16. The magnetic storage device according to claim 15, wherein at least one of the following circumstances is true:

the first magnetic crystal grains comprise CoCrPt particles, a ratio of the Cr atoms included in the first magnetic crystal grains is from about 5% to about 15% of all the atoms forming a first granular layer, and a ratio of the Pt atoms is from about 11% to about 25%, and a volume ratio of the first oxide in the first granular layer is from about 6% to about 13%; and

the second magnetic crystal grains comprise CoCrPt particles, a ratio of the Cr atoms included in the second magnetic crystal grains is from about 7% to about 15% of all the atoms forming a second granular layer, and a ratio of the Pt atoms is from about 11% to about 17%, and a volume ratio of the second oxide in the second granular layer is from about 6% to about 13%.

17. The magnetic storage device according to claim 12, wherein the first oxide and the second oxide comprises at least one selected from the group consisting of a titanium oxide, a silicon oxide, a chromium oxide, and a tantalum oxide.

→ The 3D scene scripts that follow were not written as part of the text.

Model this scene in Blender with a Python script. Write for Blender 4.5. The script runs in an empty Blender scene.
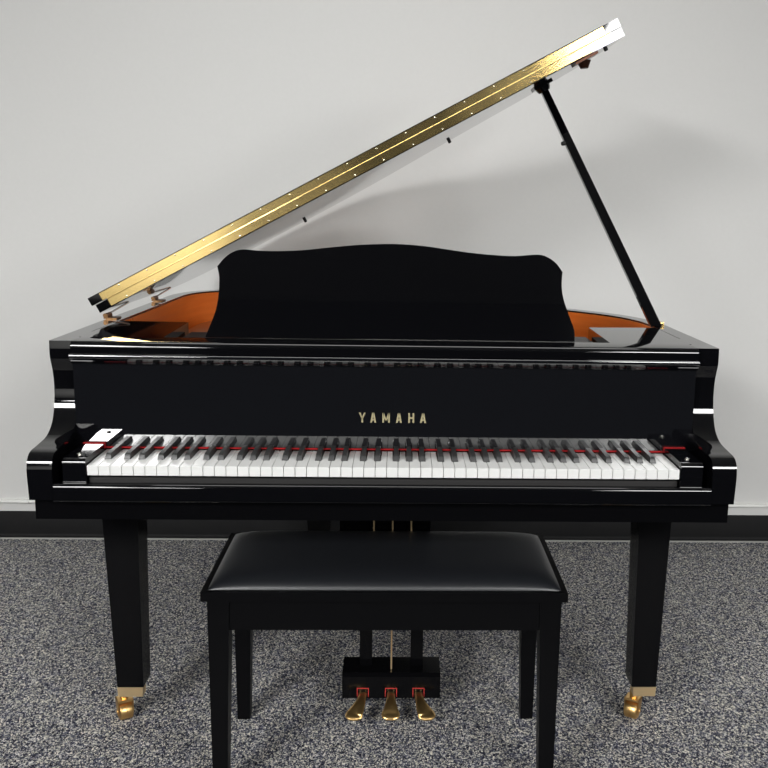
import bpy, bmesh, math, random
from mathutils import Vector, Matrix, Quaternion
random.seed(7)
S = bpy.context.scene
COL = S.collection
PI = math.pi

# ------------------------------------------------------------------ camera
cam_data = bpy.data.cameras.new('camera')
cam_data.sensor_width = 36.0
cam_data.lens = 36.0 * 933.95 / 768.0
cam_data.shift_x = -(431.19 - 384.0) / 768.0      # the photo is an off-centre crop
cam_data.clip_start = 0.05
cam = bpy.data.objects.new('camera', cam_data)
COL.objects.link(cam)
_F = Vector((0.0357636, 0.9824827, -0.18288986))
_R = Vector((0.99930191, -0.03317969, 0.0171697))
_U = Vector((-0.0108007, 0.18337623, 0.98298347))
_m = Matrix((( _R.x, _U.x, -_F.x), (_R.y, _U.y, -_F.y), (_R.z, _U.z, -_F.z))).to_4x4()
cam.matrix_world = Matrix.Translation((0.02118, -1.86664, 1.25197)) @ _m
S.camera = cam

# ------------------------------------------------------------------ world, lights, exposure
S.view_settings.view_transform = 'Standard'
S.view_settings.look = 'None'
S.view_settings.gamma = 1.0
S.view_settings.use_curve_mapping = False
S.view_settings.exposure = 0.19
world = bpy.data.worlds.new('room_ambience')
S.world = world
world.use_nodes = True
bg = world.node_tree.nodes['Background']
bg.inputs['Color'].default_value = (0.80, 0.88, 1.0, 1)
bg.inputs['Strength'].default_value = 0.025


def area(name, loc, target, sx, sy, power, color=(1, 1, 1)):
    ld = bpy.data.lights.new(name, 'AREA')
    ld.shape = 'RECTANGLE'
    ld.size, ld.size_y = sx, sy
    ld.energy = power
    ld.color = color
    o = bpy.data.objects.new(name, ld)
    COL.objects.link(o)
    o.location = loc
    d = Vector(target) - Vector(loc)
    o.rotation_euler = d.to_track_quat('-Z', 'Y').to_euler()
    return o


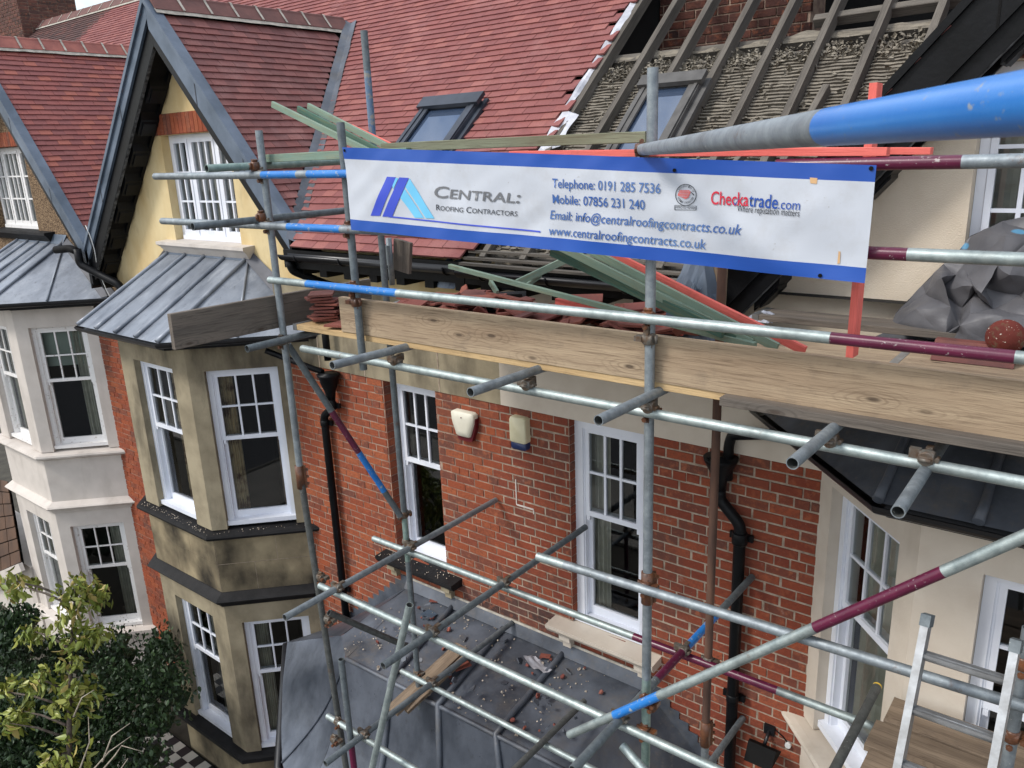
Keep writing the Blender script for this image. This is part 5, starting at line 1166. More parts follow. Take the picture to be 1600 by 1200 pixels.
# braces
tube('brace', (-4.64, -1.72, -1.25), (-4.31, -1.11, -2.72), 'steel_dull', [(.36, .60, 'paint_maroon'), (.60, .84, 'paint_blue')], label='slanting brace painted maroon and blue')
b0, b1 = onY(890, 1148, -1.86), onY(1660, 812, -1.86); tube('brace', b0, b1, 'galvanised_bright', [((1000-890)/770, (1105-890)/770-.01, 'paint_blue'), ((1378-890)/770-.012, (1545-890)/770-.012, 'paint_maroon')], label='long diagonal brace with one blue and one maroon band')
coupler(onY(1011, 1096, -1.83), b1-b0, Z_, 0, 'rust')
P_, Q_ = onY(640, 945, -1.97), onY(578, 1215, -2.0); Q_ = P_+(Q_-P_)*1.4; tube('brace', P_, Q_, 'galvanised_bright')
P_, Q_ = onY(972, 1165, -1.9), onY(1030, 1230, -1.95); tube('brace', P_, P_+(Q_-P_)*2, 'galvanised_bright')
P_, Q_ = onY(514, 957, -1.80), onY(640, 1012, -1.2); tube('brace', P_, Q_, 'steel_dark')
# near tube with the blue band
P_ = atdepth(1001, 234, 3.50); Q_ = P_.lerp(atdepth(1600, 161, .60), 1.10)
lo_, hi_ = 0, 1
for _ in range(40):
    md = (lo_+hi_)/2
    if px(P_.lerp(Q_, md))[0] < 1294: lo_ = md
    else: hi_ = md
tube('guard_rail', P_, Q_, 'galvanised', [(.12, .26, 'galvanised'), (lo_, 1, 'paint_blue_near')], label='thick blue and grey tube close to the camera', seg=40)
dn = Q_-P_; coupler(P_+dn*.012, dn, Z_, 0, 'rust')
# couplers at the crossings
for z in (-.09, -.415): coupler((-4.60, YS-.02, z), X_, Z_, 0, 'coupler_steel'); coupler((-4.63, YS-.04, z+.05), Y_, Z_, 0, 'rust')
coupler((-4.60, YS-.02, -1.2), X_, Z_); coupler(S2(-.415)+Vector((0, -.02, 0)), X_, Z_, 0, 'rust'); coupler(S2(-.775)+Vector((0, -.02, 0)), X_, Z_, 0, 'rust'); coupler(S2(-.865)+Vector((0, -.01, 0)), Z_, X_, 0, 'rust')
for z in (-.762, -1.21, -2.15, -3.03): coupler(S3(z)+Vector((0, -.02, 0)), X_, Z_, 0, 'rust')
coupler(S3(-.865)+Vector((0, -.01, 0)), Z_, X_, 0, 'coupler_steel')
coupler(I1(-2.98), X_, Z_); coupler(I1(-2.74), Vector((.33, .61, -1.47)), Z_); coupler(I1(-4.2), X_, Z_); coupler(I2(-3.02), X_, Z_, 0, 'coupler_steel'); coupler((-4.5, YS, -3.0), X_, Z_); coupler((-4.47, YS, -3.35), X_, Z_); coupler((-4.43, YS-.05, -4.22), X_, Z_); coupler((-4.43, YS-.1, -4.35), X_, Z_)
for z in (-1.95, -2.28): coupler(S4(z), X_, Z_, 0, 'rust')
coupler((P_.x, P_.y, P_.z), dn, Z_) if 0 else None

# ================================================================== boards
def board(P, Q, wd, th_, m, label, up=(0, 0, 1), group=None, bandm=True, ends=(1, 1), edge=None):
    o = timber('scaffold_board', P, Q, wd, th_, m, None, up, label, 'board', group)
    if bandm:
        L = (Vector(Q)-Vector(P)).length
        for k, x0 in ((0, -.002), (1, L-.038)):
            if not ends[k]: continue
            b = MB().use('aluminium'); b.box((x0, -wd/2-.003, -th_/2-.003), (x0+.04, wd/2+.003, th_/2+.003)); e = bpy.data.objects.new('end_band', b.mesh('end_band')); COL.objects.link(e); e.parent = o
    return o
ZP = -1.108      # middle of the boards of the top lift
board((-4.02, YS+.055, -.972), (-.25, YS+.055, -.975), .038, .225, 'board', 'long pale knotty toe board standing on edge below the guard rail', up=(0, 0, 1), ends=(0, 0))
board((-.26, YS+.095, -1.0), (1.5, YS+.095, -1.0), .038, .225, 'board', 'toe board on edge at the far right end of the platform', ends=(0, 0))
board((-4.675, -2.53, -1.0), (-4.675, -.9, -1.02), .038, .225, 'board_grey', 'dark grey toe board jutting out at the left end', ends=(0, 0))
for i in range(6):
    y = -1.62+.232*i; x0 = -4.56+(.05 if i % 2 else 0)+random.uniform(0, .06); nm = ['outermost platform board under the toe board', 'second platform board from the toe board', 'third platform board from the toe board under loose tiles', 'fourth platform board from the toe board', 'fifth platform board from the toe board', 'innermost platform board beside the house walls'][i]
    board((x0, y, ZP), (-.90, y, ZP), .225, .038, 'board_edge' if i == 0 else 'board', nm)
for i in range(5): 
    y = -1.62+.232*i; board((-.896, y, ZP+.003), (1.6, y, ZP), .225, .038, 'board', ['grey platform board nearest the toe board at the right', 'second grey platform board at the right end', 'third grey platform board at the right end', 'fourth grey platform board at the right end', 'fifth grey platform board at the right by the wall'][i], ends=(0, 0))
board((-1.86, -.20, -1.045), (1.3, -.20, -1.05), .225, .038, 'board_grey', 'weathered board with metal end band lying against the cream wall')
board((-1.4, YS+.02, -1.105), (1.5, YS+.02, -1.108), .10, .038, 'board_grey', 'grey board edge under the right part of the toe board', ends=(0, 0))
# lower lift at the right, with the ladder
for i in range(4):
    y = -.98-.24*i; board((-.74-.03*(i % 2), y, -2.96), (1.6, y, -2.96), .225, .038, 'plank_old', ['brown board of the lower platform nearest the bay', 'second brown board of the lower platform', 'third brown board of the lower platform', 'outermost brown board of the lower platform'][i], ends=(0, 0))
board(onZ(612, 1112, -4.40), onZ(722, 1016, -4.28)+Vector((0, 0, .04)), .14, .03, 'plank_old', 'old wooden plank lying on the lead porch roof', bandm=False)
board(onZ(635, 1112, -4.42), onZ(730, 1030, -4.28)+Vector((0, 0, .04)), .05, .03, 'plank_old', 'narrow timber offcut lying beside the plank on the lead roof', bandm=False)
lad = thing('ladder', 'aluminium ladder standing by the lower platform at the right', 'ladder', (-.4, -2.1, -4.2))
La, Lb = atdepth(1448, 972, 3.05), atdepth(1587, 1012, 2.86); Ld = atdepth(1404, 1200, 3.02)-La; Ld = Ld.normalized(); acr = (Lb-La).normalized()
for A in (La, Lb):
    b = MB().use('aluminium'); b.beam(A, A+Ld*2.4, .028, .062, acr.cross(Ld)); b.build('stile', lad); b = MB().use('steel_dull'); b.beam(A-Ld*.03, A+Ld*.015, .036, .07, acr.cross(Ld)); b.build('end_cap', lad)
for k in range(11):
    p, q = La+Ld*(.125+.208*k), Lb+Ld*(.125+.208*k); b = MB().use('aluminium'); b.tube([p, q], .017, 12); b.beam(p+Vector((0, 0, .009)), q+Vector((0, 0, .009)), .036, .012); b.build('rung', lad)

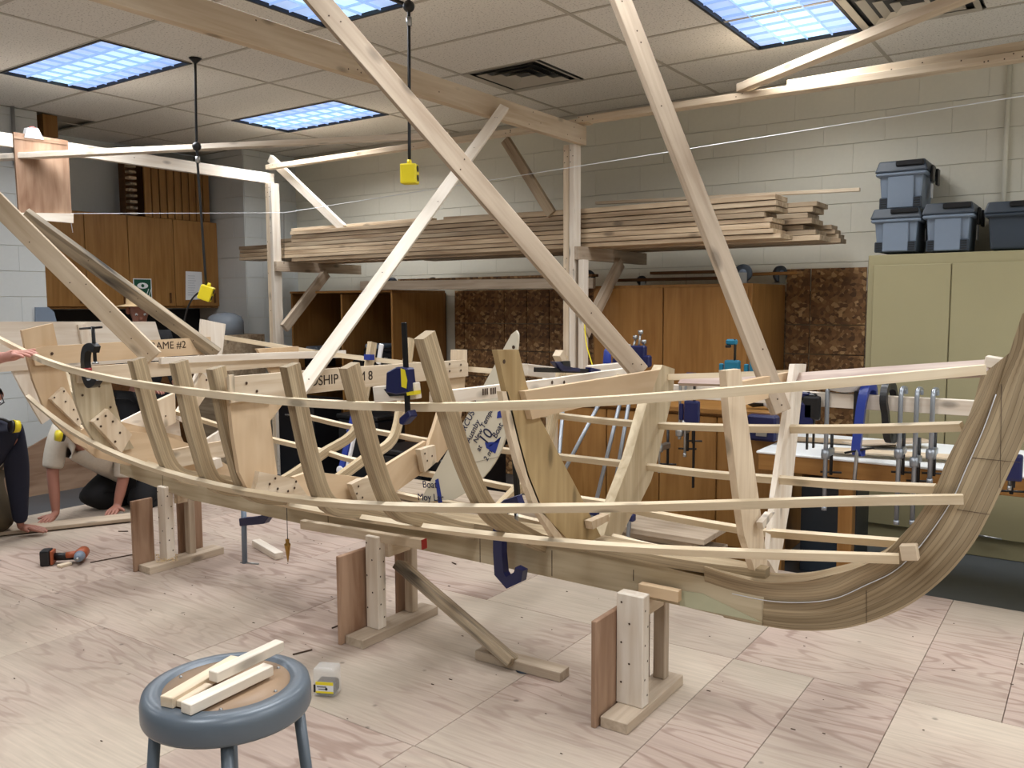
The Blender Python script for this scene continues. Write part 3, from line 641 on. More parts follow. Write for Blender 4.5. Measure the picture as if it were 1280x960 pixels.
# storage bins
def bin_(px0, px1, pt, pb, y, m, dark, lab, d=.5):
    a = U(px0, pb, Y=y); b = U(px1, pb, Y=y); zt_ = U(px0, pt, Y=y).z; zb = a.z
    t = thing('storage_bin', lab, 'bin', ((a.x+b.x)/2, y+.2, zb), 'lidded plastic bins on the steel cupboard')
    w_ = b.x-a.x; h = zt_-zb; x0, x1 = a.x, b.x
    bm = bmesh.new(); vs = abox(bm, (x0+.025, y+.015, zb), (x1-.025, y+d-.03, zb+h*.74))
    for v in vs:
        if v.co.z < zb+.01: v.co.x += .015 if v.co.x < (x0+x1)/2 else -.015; v.co.y += .015 if v.co.y < y+.2 else -.015
    bev(bm, .012, 2); obj('body', bm, m, t)
    if not dark:
        box('front_panel', (x0+w_*.25, y+.004, zb+.004), (x1-w_*.25, y+.02, zb+h*.68), m, t, bv=.008)
        for q in (0, 1):
            fx = x0+.03 if q == 0 else x1-.03-w_*.17
            f = box('corner_foot', (fx, y+.005, zb), (fx+w_*.17, y+.03, zb+h*.24), SLATE, t, bv=.005)
            for k in range(4): box('rib', (fx+.008, y+.002, zb+h*.04+k*h*.05), (fx+w_*.17-.008, y+.005, zb+h*.06+k*h*.05), DARK, f, bv=0)
    box('rim', (x0+.006, y-.004, zb+h*.68), (x1-.006, y+d, zb+h*.76), m, t, bv=.008)
    bm = bmesh.new(); vs = abox(bm, (x0, y-.008, zb+h*.76), (x1, y+d+.005, zb+h))
    for v in vs:
        if v.co.z > zb+h*.9: v.co.x += .02 if v.co.x < (x0+x1)/2 else -.02; v.co.y += .02 if v.co.y < y+.2 else -.02
    bev(bm, .01, 2); obj('lid', bm, SLATE, t)
    box('lid_grip', (x0+w_*.4, y-.012, zb+h*.87), (x0+w_*.92, y+.03, zb+h*.985), DARK, t, bv=.006)
    for k in (.25, .7):
        box('latch', (x1-.002, y+d*k, zb+h*.55), (x1+.014, y+d*k+.07, zb+h*.9), DARK, t, bv=.004)
    box('side_label', (x1-.012, y+d*.45, zb+h*.25), (x1-.006, y+d*.6, zb+h*.55), PAPER, t, bv=0) if not dark else None
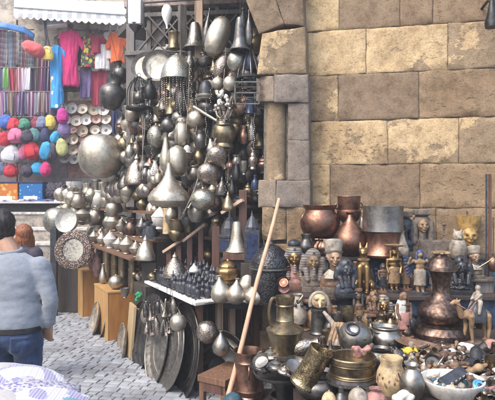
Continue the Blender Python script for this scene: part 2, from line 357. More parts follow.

18. The magnetic storage device according to claim 12, wherein the thickness of the non-magnetic layer is from about 0.05 nm to about 1.5 nm.

19. The magnetic storage device according to claim 12, further comprising:

a soft magnetic underlayer interposed between the substrate and the first ferromagnetic layer; and

a non-magnetic intermediate layer for magnetically separating the soft magnetic underlayer from a recording layer having the first ferromagnetic layer, the non-magnetic layer, and the second ferromagnetic layer.

20. The magnetic storage device according to claim 19, wherein the soft magnetic underlayer comprises:

a first soft magnetic layer;

a second non-magnetic layer formed on the first soft magnetic layer; and

a second soft magnetic layer formed on the second non-magnetic layer.